Sunday, June 9, 2019

The Studying Hours by Sara Ney



DNF @ 30%

You might be asking yourself, "Nenia, what's your deal, didn't you know what you were getting into with the title?" The answer, gentle reader, is sort of. HOW TO DATE A DOUCHEBAG did imply that the hero would be a well, you know. However, reading books like Elle Kennedy's THE DEAL has taught me that sometimes reading about jerk boys with hearts of gold can be fun. Will they contain and even perpetuate stereotypes that annoy me? Probably. Are they mindless book-cookies of endless joy? Maybe. Is reading them going to destroy my feminist principles? No.

HOW TO DATE A DOUCHEBAG is like a less-good version of THE DEAL. Sebastian originally meets Jameson in their school's library. He's hanging out with his friends and getting quickies from his all-girl fan club (no, really) and she's studying by herself while watching them stealthily through her long eyelashes like it's prime-time HBO she's watching with an ex-boyfriend's password.
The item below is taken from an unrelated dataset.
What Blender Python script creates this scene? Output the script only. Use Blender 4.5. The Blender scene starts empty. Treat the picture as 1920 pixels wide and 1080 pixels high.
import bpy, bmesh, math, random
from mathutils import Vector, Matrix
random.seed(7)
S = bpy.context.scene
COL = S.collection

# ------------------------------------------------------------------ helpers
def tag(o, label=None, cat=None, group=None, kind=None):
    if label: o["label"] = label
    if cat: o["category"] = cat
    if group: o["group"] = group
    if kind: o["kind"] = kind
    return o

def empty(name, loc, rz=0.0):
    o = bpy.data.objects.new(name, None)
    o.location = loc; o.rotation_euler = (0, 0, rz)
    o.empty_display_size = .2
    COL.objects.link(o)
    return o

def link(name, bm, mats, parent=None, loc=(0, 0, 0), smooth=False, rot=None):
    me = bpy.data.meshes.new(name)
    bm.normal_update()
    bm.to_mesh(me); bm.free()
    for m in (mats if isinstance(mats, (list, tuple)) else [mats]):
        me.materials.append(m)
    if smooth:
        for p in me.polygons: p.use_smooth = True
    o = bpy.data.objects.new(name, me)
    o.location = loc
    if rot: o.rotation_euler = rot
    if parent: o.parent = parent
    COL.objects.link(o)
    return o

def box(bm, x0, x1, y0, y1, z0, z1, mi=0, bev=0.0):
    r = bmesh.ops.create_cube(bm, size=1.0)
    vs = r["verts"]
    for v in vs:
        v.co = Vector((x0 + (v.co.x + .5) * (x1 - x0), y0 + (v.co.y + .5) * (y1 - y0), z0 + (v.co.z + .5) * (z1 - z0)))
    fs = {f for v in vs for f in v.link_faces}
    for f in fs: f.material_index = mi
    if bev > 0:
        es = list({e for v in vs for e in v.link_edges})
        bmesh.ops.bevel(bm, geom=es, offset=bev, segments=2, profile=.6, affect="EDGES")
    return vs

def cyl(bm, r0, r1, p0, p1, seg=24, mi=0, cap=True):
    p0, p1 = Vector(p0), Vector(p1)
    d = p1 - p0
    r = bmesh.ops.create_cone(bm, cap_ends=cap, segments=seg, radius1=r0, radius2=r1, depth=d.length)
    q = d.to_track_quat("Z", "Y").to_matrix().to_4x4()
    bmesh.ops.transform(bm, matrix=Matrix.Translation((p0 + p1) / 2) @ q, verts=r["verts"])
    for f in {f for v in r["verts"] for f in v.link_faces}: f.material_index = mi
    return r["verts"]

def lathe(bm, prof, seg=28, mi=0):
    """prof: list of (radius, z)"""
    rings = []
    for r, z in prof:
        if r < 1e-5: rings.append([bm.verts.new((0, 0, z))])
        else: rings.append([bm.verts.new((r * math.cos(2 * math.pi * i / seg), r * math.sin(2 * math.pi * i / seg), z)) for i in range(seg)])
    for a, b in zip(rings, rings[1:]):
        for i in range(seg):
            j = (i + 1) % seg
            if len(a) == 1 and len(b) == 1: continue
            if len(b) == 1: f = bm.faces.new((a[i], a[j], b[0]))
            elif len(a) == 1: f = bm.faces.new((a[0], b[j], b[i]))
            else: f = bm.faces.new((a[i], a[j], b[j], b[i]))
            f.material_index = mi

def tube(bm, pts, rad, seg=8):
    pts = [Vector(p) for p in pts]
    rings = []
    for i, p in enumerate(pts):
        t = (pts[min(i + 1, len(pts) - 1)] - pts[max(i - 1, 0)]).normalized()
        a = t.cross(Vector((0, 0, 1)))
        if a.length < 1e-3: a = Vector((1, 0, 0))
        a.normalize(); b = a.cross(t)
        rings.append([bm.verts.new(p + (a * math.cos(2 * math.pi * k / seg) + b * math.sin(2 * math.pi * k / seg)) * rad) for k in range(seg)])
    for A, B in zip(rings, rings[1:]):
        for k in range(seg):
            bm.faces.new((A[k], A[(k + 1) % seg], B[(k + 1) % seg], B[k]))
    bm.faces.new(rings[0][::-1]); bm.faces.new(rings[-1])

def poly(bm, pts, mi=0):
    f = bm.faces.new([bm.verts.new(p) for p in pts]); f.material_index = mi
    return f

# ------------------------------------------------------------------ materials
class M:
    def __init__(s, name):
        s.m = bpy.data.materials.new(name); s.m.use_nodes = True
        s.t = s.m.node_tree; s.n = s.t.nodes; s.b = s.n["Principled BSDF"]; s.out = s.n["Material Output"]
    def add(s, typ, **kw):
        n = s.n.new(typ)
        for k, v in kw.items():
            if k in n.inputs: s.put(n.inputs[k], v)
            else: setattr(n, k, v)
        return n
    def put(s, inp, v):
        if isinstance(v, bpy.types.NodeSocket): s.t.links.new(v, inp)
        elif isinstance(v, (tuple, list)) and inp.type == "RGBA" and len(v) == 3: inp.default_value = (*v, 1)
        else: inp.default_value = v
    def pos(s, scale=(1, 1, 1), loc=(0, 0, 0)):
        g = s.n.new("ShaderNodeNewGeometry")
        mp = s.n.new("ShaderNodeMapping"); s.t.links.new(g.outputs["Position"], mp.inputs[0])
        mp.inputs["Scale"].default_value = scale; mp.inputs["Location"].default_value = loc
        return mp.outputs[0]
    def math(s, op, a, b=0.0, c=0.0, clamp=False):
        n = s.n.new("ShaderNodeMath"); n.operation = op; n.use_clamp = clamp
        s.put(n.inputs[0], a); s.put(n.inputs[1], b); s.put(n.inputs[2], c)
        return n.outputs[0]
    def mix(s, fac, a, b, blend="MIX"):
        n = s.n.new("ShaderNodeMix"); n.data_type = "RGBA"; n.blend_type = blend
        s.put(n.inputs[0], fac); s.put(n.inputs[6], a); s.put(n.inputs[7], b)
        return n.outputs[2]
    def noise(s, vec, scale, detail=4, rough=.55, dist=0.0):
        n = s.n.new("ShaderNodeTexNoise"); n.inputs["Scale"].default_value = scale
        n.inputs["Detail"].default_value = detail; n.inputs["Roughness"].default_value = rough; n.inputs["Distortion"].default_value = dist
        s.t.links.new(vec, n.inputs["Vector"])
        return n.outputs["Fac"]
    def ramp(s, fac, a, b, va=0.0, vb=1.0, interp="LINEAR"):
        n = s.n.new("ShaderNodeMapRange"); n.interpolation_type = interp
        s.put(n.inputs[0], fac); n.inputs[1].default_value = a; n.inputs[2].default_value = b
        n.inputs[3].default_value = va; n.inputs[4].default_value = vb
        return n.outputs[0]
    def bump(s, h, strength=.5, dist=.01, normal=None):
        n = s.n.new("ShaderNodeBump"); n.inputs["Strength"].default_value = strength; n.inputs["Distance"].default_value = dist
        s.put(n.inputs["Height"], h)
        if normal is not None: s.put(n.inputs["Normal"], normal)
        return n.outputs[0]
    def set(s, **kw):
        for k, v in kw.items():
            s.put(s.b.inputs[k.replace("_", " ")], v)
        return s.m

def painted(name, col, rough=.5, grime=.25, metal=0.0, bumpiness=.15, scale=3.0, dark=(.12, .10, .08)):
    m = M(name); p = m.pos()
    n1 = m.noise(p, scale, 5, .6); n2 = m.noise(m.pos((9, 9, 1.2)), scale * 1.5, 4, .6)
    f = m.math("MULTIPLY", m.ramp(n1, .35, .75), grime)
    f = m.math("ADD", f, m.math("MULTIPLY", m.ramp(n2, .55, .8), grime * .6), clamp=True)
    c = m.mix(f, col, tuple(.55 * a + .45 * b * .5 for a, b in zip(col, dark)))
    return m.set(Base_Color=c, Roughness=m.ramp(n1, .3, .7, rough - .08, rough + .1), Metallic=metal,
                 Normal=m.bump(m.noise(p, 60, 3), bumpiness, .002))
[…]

Anyway, one of Sebastian's friends wants him to go over and see if she's his tutor because he's too lazy to get up and see for himself (no, really) and anyone wearing a sweater set and glasses has to be a tutor (no, really). So Sebastian gets up, talks to her, they insult each other, and then makes a skeazy bet with his friends that he can get her to kiss him. Which he does, after he promises to pay her half of the bet money, and it's the hottest thing he's ever felt in the history of sex. Also, they're friends now.

Here's my main issue with the book. Jameson is portrayed as a good girl and classy because she wears a sweater and pearls. BEAUTIFUL DISASTER tried that tack, too, as I recall. But Jameson isn't smart like the heroine in THE DEAL is, she just studies - which doesn't make her that special in a university setting, to be honest. Everyone studies; if you don't, you fail. Badly. She's also judgemental AF and totally inconsistently characterized, but I guess that's the best you can expect from someone whose sweater collection is meant to substitute for an actual personality.

Sebastian was even worse. Everything that came out of his mouth was so hyper-sexual and he said the most demeaning, objectifying things about women. If it was a sixty-year-old white dude saying it instead of a twenty-something white dude saying it, he would be the precautionary tale in a workplace sexual harassment training video, that's how bad it was. What makes this even more disgusting is that the hero's sister was the victim of workplace sexual harassment and the company rallied behind the perpetrator, so all their money was lost in litigation. How could you have a family member go through something like that and continue to gleefully perpetuate the very system that enabled someone you loved to go through so much hurt? It was so tone-deaf.

Maybe if I forced myself to finish, this book could finagle another star from me. I did like the beginning, even if it was very reminiscent of THE DEAL, but the insta-friendship/lust between the hero and heroine, and the hero's non-stop spewing of crudely objectifying language, really killed this book for me. If you don't mind dirty-talking sexist pigs, your opinion may well be different.